-- Prompt --
From the first line of the data below, copy each line up to the one containing "R = lambda a, b: rnd.uniform(a, b)", and include that line too.

-- Recorded data --
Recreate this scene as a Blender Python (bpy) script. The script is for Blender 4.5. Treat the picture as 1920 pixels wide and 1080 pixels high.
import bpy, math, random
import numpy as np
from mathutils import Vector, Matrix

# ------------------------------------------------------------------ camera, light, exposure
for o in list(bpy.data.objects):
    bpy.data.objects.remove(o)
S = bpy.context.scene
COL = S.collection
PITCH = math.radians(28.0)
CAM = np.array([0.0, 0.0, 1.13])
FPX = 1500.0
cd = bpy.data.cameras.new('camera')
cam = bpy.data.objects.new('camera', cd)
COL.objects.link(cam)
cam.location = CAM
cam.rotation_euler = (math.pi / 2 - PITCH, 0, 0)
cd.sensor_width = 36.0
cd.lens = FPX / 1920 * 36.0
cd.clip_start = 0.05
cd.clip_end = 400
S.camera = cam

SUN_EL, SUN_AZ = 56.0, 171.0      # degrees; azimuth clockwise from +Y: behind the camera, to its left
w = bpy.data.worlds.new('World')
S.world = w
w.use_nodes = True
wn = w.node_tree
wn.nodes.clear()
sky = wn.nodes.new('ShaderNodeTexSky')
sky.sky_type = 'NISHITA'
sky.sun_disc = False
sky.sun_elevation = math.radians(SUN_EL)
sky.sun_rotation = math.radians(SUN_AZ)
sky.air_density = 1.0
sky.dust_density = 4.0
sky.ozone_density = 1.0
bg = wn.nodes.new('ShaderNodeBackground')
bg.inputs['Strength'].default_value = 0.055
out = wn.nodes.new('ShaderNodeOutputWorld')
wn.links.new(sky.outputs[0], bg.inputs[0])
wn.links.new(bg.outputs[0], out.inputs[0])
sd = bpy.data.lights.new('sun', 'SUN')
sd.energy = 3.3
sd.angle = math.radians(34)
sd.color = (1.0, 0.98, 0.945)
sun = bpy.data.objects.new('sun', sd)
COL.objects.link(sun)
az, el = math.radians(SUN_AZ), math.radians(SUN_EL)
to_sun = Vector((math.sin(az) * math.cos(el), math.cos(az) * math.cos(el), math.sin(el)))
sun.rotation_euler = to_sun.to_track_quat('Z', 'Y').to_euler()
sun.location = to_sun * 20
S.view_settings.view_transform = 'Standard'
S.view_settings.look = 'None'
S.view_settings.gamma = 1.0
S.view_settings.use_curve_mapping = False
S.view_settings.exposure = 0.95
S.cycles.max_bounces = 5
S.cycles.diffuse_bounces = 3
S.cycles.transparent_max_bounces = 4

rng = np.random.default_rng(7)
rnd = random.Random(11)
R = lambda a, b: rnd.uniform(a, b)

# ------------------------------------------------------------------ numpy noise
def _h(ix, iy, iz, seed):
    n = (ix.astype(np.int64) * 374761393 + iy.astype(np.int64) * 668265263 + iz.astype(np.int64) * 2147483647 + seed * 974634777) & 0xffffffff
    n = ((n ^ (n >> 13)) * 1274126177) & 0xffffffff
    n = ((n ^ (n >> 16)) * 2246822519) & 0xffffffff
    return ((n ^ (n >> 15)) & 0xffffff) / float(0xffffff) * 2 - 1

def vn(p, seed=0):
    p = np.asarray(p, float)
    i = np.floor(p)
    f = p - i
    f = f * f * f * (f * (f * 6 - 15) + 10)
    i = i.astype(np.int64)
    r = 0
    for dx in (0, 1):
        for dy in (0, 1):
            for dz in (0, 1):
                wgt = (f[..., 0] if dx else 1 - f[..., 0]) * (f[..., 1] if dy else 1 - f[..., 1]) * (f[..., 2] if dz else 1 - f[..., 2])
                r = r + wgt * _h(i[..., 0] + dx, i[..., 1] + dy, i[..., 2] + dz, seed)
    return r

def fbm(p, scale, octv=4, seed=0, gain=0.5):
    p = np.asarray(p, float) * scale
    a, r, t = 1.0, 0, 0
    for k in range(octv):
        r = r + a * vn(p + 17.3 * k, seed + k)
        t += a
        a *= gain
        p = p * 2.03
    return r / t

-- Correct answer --
Recreate this scene as a Blender Python (bpy) script. The script is for Blender 4.5. Treat the picture as 1920 pixels wide and 1080 pixels high.
import bpy, math, random
import numpy as np
from mathutils import Vector, Matrix

# ------------------------------------------------------------------ camera, light, exposure
for o in list(bpy.data.objects):
    bpy.data.objects.remove(o)
S = bpy.context.scene
COL = S.collection
PITCH = math.radians(28.0)
CAM = np.array([0.0, 0.0, 1.13])
FPX = 1500.0
cd = bpy.data.cameras.new('camera')
cam = bpy.data.objects.new('camera', cd)
COL.objects.link(cam)
cam.location = CAM
cam.rotation_euler = (math.pi / 2 - PITCH, 0, 0)
cd.sensor_width = 36.0
cd.lens = FPX / 1920 * 36.0
cd.clip_start = 0.05
cd.clip_end = 400
S.camera = cam

SUN_EL, SUN_AZ = 56.0, 171.0      # degrees; azimuth clockwise from +Y: behind the camera, to its left
w = bpy.data.worlds.new('World')
S.world = w
w.use_nodes = True
wn = w.node_tree
wn.nodes.clear()
sky = wn.nodes.new('ShaderNodeTexSky')
sky.sky_type = 'NISHITA'
sky.sun_disc = False
sky.sun_elevation = math.radians(SUN_EL)
sky.sun_rotation = math.radians(SUN_AZ)
sky.air_density = 1.0
sky.dust_density = 4.0
sky.ozone_density = 1.0
bg = wn.nodes.new('ShaderNodeBackground')
bg.inputs['Strength'].default_value = 0.055
out = wn.nodes.new('ShaderNodeOutputWorld')
wn.links.new(sky.outputs[0], bg.inputs[0])
wn.links.new(bg.outputs[0], out.inputs[0])
sd = bpy.data.lights.new('sun', 'SUN')
sd.energy = 3.3
sd.angle = math.radians(34)
sd.color = (1.0, 0.98, 0.945)
sun = bpy.data.objects.new('sun', sd)
COL.objects.link(sun)
az, el = math.radians(SUN_AZ), math.radians(SUN_EL)
to_sun = Vector((math.sin(az) * math.cos(el), math.cos(az) * math.cos(el), math.sin(el)))
sun.rotation_euler = to_sun.to_track_quat('Z', 'Y').to_euler()
sun.location = to_sun * 20
S.view_settings.view_transform = 'Standard'
S.view_settings.look = 'None'
S.view_settings.gamma = 1.0
S.view_settings.use_curve_mapping = False
S.view_settings.exposure = 0.95
S.cycles.max_bounces = 5
S.cycles.diffuse_bounces = 3
S.cycles.transparent_max_bounces = 4

rng = np.random.default_rng(7)
rnd = random.Random(11)
R = lambda a, b: rnd.uniform(a, b)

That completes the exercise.